Son père se remarie alors et déménage à Romont où il reprend un café-restaurant d’excellente réputation, de la cuisine encore, comme si la vie de Philippe était un puzzle où chaque pièce se met en place pour faire de lui une étoile de la gastronomie mondiale. Il fait à 14 ans une apprentissage de cuisinier au Buffet de la Gare de Romont, tenu par le père de l’un de ses amis. À partir de là, plus rien ne l’arrêtera. En 1972, il franchit la Sarine pour aller travailler dans des palaces zurichois, au Savoy Baur en Ville, puis au Baur au Lac, où il peaufine ses armes de grand chef. Le grand tournant se fera en 1980. Cette année-là, il est engagé au Restaurant de l’Hôtel de Ville de Crissier, où il travaille sous les ordres de Fredy Girardet.

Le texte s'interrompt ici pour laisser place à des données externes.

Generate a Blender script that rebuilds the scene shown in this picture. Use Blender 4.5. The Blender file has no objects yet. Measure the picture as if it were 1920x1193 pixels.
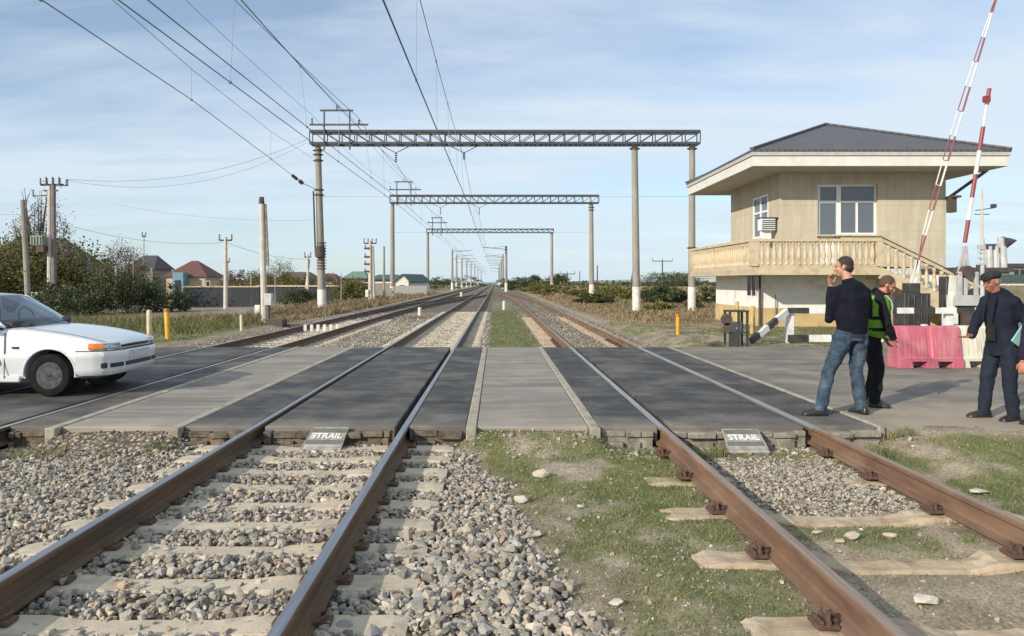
import bpy, bmesh, math, random
import numpy as np
from mathutils import Vector, Matrix, Quaternion
random.seed(7); RNG = np.random.default_rng(7)
S = bpy.context.scene
COL = S.collection
PI = math.pi
F = 1387.0; HX = 930.0; HY = 529.0; CZ = 1.53
# surveyed points: lens 26 mm, eye 1.53 m above the rail heads, rails run along +Y
def at(px, py, Y): return Vector(((px-HX)/F*Y, Y, CZ-(py-HY)/F*Y))
def xa(px, Y): return (px-HX)/F*Y
def za(py, Y): return CZ-(py-HY)/F*Y
ORG = {}
# ---------------------------------------------------------------- materials
def newmat(name):
    m = bpy.data.materials.new(name); m.use_nodes = True
    nt = m.node_tree; b = nt.nodes['Principled BSDF']
    return m, nt, b
def N(nt, t, **k):
    n = nt.nodes.new(t)
    for a, v in k.items(): setattr(n, a, v)
    return n
def rgba(c): return (c[0], c[1], c[2], 1.0)
def ramp(nt, stops, src):
    r = N(nt, 'ShaderNodeValToRGB'); e = r.color_ramp.elements
    while len(e) > 1: e.remove(e[-1])
    e[0].position = stops[0][0]; e[0].color = rgba(stops[0][1])
    for p, c in stops[1:]:
        x = e.new(p); x.color = rgba(c)
    nt.links.new(src, r.inputs[0]); return r
def noise(nt, vec, scale, detail=4, rough=.6):
    n = N(nt, 'ShaderNodeTexNoise'); n.inputs['Scale'].default_value = scale
    n.inputs['Detail'].default_value = detail; n.inputs['Roughness'].default_value = rough
    if vec is not None: nt.links.new(vec, n.inputs['Vector'])
    return n
def mixc(nt, f, a, b, bt='MIX'):
    m = N(nt, 'ShaderNodeMix', data_type='RGBA', blend_type=bt)
    if isinstance(f, (int, float)): m.inputs[0].default_value = f
    else: nt.links.new(f, m.inputs[0])
    for i, v in ((6, a), (7, b)):
        if isinstance(v, tuple): m.inputs[i].default_value = rgba(v)
        else: nt.links.new(v, m.inputs[i])
    return m.outputs[2]
def mth(nt, op, a, b=None, clamp=False):
    m = N(nt, 'ShaderNodeMath', operation=op); m.use_clamp = clamp
    for i, v in ((0, a), (1, b)):
        if v is None: continue
        if isinstance(v, (int, float)): m.inputs[i].default_value = v
        else: nt.links.new(v, m.inputs[i])
    return m.outputs[0]
def mapr(nt, v, a, b, c=0., d=1.):
    m = N(nt, 'ShaderNodeMapRange'); nt.links.new(v, m.inputs[0])
    m.inputs[1].default_value = a; m.inputs[2].default_value = b; m.inputs[3].default_value = c; m.inputs[4].default_value = d
    return m.outputs[0]
def bump(nt, b, h, strength=.3, dist=.02):
    n = N(nt, 'ShaderNodeBump'); n.inputs['Strength'].default_value = strength; n.inputs['Distance'].default_value = dist
    nt.links.new(h, n.inputs['Height']); nt.links.new(n.outputs[0], b.inputs['Normal']); return n
def geo(nt): return N(nt, 'ShaderNodeNewGeometry')
def scalev(nt, v, s):
    m = N(nt, 'ShaderNodeMapping'); m.inputs['Scale'].default_value = s; nt.links.new(v, m.inputs[0]); return m.outputs[0]
def pm(name, c, c2=None, scale=6, rough=.7, bmp=.0, metal=0., spec=.5, bscale=None, stretch=None, coat=0., lo=.35, hi=.65, bdist=.01, detail=5, c3=None, s3=1.5, t3=(.5, .7)):
    m, nt, b = newmat(name); g = geo(nt); pos = g.outputs['Position']
    if stretch: pos = scalev(nt, pos, stretch)
    c2 = c2 or tuple(x*.72 for x in c)
    n = noise(nt, pos, scale, detail)
    r = ramp(nt, [(lo, c), (hi, c2)], n.outputs[0]); col = r.outputs[0]
    if c3:
        n3 = noise(nt, pos, s3, 4); col = mixc(nt, mapr(nt, n3.outputs[0], t3[0], t3[1]), col, c3)
    nt.links.new(col, b.inputs['Base Color'])
    b.inputs['Roughness'].default_value = rough; b.inputs['Metallic'].default_value = metal
    b.inputs['Specular IOR Level'].default_value = spec
    if coat: b.inputs['Coat Weight'].default_value = coat; b.inputs['Coat Roughness'].default_value = .08
    if bmp:
        nb = noise(nt, pos, bscale or scale*4, 5); bump(nt, b, nb.outputs[0], bmp, bdist)
    return m
def islandmat(name, stops, rough=.8, bmp=0., bscale=60, spec=.3, trans=0.):
    m, nt, b = newmat(name); g = geo(nt)
    r = ramp(nt, stops, g.outputs['Random Per Island'])
    n = noise(nt, g.outputs['Position'], bscale, 4)
    col = mixc(nt, .6, r.outputs[0], ramp(nt, [(.3, (.55, .55, .55)), (.7, (1.2, 1.2, 1.2))], n.outputs[0]).outputs[0], 'MULTIPLY')
    nt.links.new(col, b.inputs['Base Color']); b.inputs['Roughness'].default_value = rough
    b.inputs['Specular IOR Level'].default_value = spec
    if bmp: bump(nt, b, n.outputs[0], bmp, .01)
    if trans:
        t = N(nt, 'ShaderNodeBsdfTranslucent'); nt.links.new(col, t.inputs[0])
        mx = N(nt, 'ShaderNodeMixShader'); mx.inputs[0].default_value = trans
        nt.links.new(b.outputs[0], mx.inputs[1]); nt.links.new(t.outputs[0], mx.inputs[2])
        nt.links.new(mx.outputs[0], nt.nodes['Material Output'].inputs[0])
    return m
# ---------------------------------------------------------------- mesh helpers
def tag(o, label=None, cat=None, group=None, kind=None):
    if label: o['label'] = label
    if cat: o['category'] = cat
    if group: o['group'] = group
    if kind: o['kind'] = kind
    return o
def link(o, parent=None):
    COL.objects.link(o)
    if parent is not None: o.parent = parent
    return o
def thing(name, loc, label, cat, group=None):
    o = bpy.data.objects.new(name, None); o.empty_display_size = .2
    o.location = loc; link(o); ORG[o.name] = Vector(loc)
    return tag(o, label, cat, group)
def org(parent): return ORG[parent.name]
def npmesh(name, V, Fc, mat, parent=None, loc=(0, 0, 0), smooth=False, matidx=None):
    V = np.asarray(V, dtype=np.float32); Fc = np.asarray(Fc, dtype=np.int32)
    me = bpy.data.meshes.new(name); k = Fc.shape[1]
    o_ = np.array(org(parent) if parent is not None else loc, dtype=np.float32)
    me.vertices.add(len(V)); me.vertices.foreach_set('co', (V-o_).ravel())
    me.loops.add(Fc.size); me.loops.foreach_set('vertex_index', Fc.ravel())
    me.polygons.add(len(Fc)); me.polygons.foreach_set('loop_start', np.arange(len(Fc), dtype=np.int32)*k)
    try: me.polygons.foreach_set('loop_total', np.full(len(Fc), k, dtype=np.int32))
    except Exception: pass
    me.polygons.foreach_set('use_smooth', np.full(len(Fc), smooth))
    me.update(calc_edges=True)
    if mat: me.materials.append(mat)
    o = bpy.data.objects.new(name, me); link(o, parent)
    if parent is None: o.location = loc
    ORG[o.name] = Vector(o_)
    return o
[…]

Il tourne à tous les postes de la cuisine, avant d’être nommé chef en 1989. Ainsi, au fil des ans, il développe un style, bien à lui, et un savoir-faire rarement égalé. « Un chef recherche le meilleur, sans compromis », se plaît à souligner ce perfectionniste. Pour lui, la cuisine émerge de la sensibilité, bien avant les considérations esthétiques. L’alliance des saveurs est la clé ! Et il a à cœur d’utiliser des produits locaux et de saison. Au moment où il reprend l’établissement à la retraite de Fredy Girardet en 1996, l’Hôtel de Ville perd sa troisième étoile au Guide Michelin, mais c’est plus pour la forme qu’autre chose. Car, le tenace et talentueux Philippe convainc et la retrouve en 1997 déjà. Il obtient également la note de 19 sur 20 au Gault et Millaut Suisse, tandis que le guide français éponyme écrit : « Crissier abrite toujours le meilleur restaurant du monde ! »

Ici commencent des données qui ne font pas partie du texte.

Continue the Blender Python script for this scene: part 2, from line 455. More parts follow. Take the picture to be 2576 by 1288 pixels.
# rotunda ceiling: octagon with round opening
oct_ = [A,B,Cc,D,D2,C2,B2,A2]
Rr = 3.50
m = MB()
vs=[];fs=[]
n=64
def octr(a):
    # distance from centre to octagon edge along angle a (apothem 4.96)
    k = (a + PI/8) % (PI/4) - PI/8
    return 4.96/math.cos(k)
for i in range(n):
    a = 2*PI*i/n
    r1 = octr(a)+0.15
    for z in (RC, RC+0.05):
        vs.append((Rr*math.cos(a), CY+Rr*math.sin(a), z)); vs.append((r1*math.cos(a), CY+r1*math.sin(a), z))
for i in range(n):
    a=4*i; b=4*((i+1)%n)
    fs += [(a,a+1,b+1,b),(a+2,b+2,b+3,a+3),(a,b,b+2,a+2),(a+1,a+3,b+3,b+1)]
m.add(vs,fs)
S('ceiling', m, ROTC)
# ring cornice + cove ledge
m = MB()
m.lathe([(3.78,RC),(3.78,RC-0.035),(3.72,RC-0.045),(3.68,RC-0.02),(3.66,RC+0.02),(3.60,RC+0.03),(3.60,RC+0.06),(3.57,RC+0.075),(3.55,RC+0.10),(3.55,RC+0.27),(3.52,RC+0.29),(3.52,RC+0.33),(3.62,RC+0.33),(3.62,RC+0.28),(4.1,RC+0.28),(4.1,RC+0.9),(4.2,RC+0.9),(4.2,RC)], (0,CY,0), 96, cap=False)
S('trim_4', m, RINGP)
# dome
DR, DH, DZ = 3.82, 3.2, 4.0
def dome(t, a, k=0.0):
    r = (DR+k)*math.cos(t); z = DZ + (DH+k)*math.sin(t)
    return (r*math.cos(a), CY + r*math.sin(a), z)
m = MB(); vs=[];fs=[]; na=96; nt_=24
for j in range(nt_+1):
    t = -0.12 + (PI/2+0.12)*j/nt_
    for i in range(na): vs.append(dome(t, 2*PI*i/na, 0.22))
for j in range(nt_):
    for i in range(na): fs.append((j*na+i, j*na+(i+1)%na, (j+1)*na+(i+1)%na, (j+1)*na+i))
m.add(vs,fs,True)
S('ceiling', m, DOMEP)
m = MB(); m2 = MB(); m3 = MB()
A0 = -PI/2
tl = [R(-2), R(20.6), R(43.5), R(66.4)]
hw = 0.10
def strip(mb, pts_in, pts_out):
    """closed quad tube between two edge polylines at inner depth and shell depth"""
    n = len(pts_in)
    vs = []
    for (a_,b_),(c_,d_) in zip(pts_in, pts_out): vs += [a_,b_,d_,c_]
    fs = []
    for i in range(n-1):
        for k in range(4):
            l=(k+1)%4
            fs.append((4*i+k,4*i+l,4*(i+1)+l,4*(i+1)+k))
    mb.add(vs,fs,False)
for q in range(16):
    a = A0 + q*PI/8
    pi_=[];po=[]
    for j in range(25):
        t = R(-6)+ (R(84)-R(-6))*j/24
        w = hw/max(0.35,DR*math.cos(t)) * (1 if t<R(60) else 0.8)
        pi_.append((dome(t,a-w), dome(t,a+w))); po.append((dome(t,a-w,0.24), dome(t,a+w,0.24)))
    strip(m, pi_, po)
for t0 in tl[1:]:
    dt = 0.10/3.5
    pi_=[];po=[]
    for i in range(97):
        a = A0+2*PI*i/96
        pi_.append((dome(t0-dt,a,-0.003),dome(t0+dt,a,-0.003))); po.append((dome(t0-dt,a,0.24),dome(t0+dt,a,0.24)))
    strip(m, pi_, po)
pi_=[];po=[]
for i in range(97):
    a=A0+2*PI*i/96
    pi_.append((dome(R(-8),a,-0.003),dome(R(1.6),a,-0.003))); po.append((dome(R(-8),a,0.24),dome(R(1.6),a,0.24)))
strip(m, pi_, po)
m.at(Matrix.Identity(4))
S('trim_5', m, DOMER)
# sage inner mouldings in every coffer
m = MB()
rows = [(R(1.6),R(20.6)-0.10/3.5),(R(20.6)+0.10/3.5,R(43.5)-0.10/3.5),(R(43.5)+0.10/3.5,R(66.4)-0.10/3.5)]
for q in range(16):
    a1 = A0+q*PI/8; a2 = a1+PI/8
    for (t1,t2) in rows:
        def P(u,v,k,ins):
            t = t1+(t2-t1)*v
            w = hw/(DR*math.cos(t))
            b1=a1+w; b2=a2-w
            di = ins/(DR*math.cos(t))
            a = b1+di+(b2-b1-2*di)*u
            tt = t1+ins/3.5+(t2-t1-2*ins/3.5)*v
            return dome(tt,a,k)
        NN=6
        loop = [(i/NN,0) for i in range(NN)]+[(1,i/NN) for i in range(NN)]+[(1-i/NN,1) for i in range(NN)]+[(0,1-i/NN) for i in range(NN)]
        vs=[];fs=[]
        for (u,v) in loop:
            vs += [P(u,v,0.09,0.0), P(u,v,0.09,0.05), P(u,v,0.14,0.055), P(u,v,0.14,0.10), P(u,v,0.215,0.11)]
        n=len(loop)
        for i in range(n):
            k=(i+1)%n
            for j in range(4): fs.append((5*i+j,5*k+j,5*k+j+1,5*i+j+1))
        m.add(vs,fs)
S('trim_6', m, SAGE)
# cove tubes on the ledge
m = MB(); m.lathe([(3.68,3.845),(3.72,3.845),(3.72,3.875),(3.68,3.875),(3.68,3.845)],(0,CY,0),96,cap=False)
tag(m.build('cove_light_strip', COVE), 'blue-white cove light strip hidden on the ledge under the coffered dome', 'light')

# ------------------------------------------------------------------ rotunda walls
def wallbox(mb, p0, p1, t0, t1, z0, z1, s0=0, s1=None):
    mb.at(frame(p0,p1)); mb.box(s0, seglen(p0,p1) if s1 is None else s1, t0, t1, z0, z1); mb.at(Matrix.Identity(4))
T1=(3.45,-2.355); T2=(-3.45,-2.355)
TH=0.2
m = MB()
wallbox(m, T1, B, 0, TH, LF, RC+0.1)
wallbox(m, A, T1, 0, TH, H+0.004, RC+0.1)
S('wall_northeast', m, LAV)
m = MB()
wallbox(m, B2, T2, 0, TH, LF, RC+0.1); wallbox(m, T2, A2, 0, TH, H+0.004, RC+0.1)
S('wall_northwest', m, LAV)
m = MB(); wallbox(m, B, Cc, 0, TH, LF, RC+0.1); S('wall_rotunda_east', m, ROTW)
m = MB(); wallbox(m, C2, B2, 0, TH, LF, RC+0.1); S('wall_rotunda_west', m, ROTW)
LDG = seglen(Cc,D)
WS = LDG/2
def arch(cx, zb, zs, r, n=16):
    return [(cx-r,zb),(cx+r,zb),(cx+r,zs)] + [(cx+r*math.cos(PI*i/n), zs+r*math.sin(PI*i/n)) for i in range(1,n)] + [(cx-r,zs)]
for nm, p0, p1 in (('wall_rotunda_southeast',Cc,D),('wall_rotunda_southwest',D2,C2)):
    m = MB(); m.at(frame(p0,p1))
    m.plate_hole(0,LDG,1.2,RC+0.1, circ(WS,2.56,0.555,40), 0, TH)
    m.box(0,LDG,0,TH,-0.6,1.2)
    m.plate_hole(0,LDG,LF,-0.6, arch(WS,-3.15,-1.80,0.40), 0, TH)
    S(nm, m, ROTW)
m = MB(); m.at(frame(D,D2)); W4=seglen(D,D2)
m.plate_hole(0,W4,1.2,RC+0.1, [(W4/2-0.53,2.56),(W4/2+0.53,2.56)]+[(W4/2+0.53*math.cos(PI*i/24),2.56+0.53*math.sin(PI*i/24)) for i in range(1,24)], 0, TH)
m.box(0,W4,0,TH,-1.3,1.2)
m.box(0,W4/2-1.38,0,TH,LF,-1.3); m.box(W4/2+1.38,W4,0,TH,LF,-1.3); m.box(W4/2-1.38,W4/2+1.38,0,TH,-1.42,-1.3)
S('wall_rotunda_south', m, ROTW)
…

Son brillant parcours s’inscrit pourtant dans une vie marquée par les épreuves, comme si le destin était une médaille à deux revers. Orphelin de mère, il perdra brutalement la deuxième femme la plus importante de sa vie, la marathonienne Franziska Rochat-Moser, qui décède en 2002, emportée par une coulée de neige lors d’une randonnée à peau de phoque au-dessus des Diablerets. Tous les proches se souviennent du chagrin de Philippe. « Il était comme cassé », a dit l’un d’eux. Il poursuivra cependant son activité de cuisinier pendant dix ans, et retrouvera le bonheur auprès de sa compagne Laurence, une Rochat elle aussi, et sportive d’élite, tout comme Franziska.

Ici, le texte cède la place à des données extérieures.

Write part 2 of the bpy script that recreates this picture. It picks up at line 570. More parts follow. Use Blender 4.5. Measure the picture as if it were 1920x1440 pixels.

Philippe Rochat prendra sa retraite en 2012. Une retraite bien occupée. Par le vélo bien sûr, mais aussi par la société de traiteur RSH qu’il a montée avec deux anciens de Crissier et par une petite société de consulting où, dans l’ombre, il dispense ses conseils à quelques restaurants, l’Hôtel des Horlogers, au Brassus : «Je reste profondément attaché à cette vallée de Joux où mon père était cheminot. C’est important de soutenir tout ce qui peut y faire vivre des gens.» Est-ce en souvenir de son père qu’en 2005, il s’allie avec les CFF pour proposer aux voyageurs deux plats mitonnés dans les cuisines de Crissier ? Et pour retrouver les parfums et saveurs de la cuisine maternelles qu’il s’est lancé dans ce dur et passionnant métier ? La vie parfois fait penser à un cercle où tout à sa logique et son sens. Et cela paraît particulièrement vrai quand on se penche sur le destin de Philippe Rochat.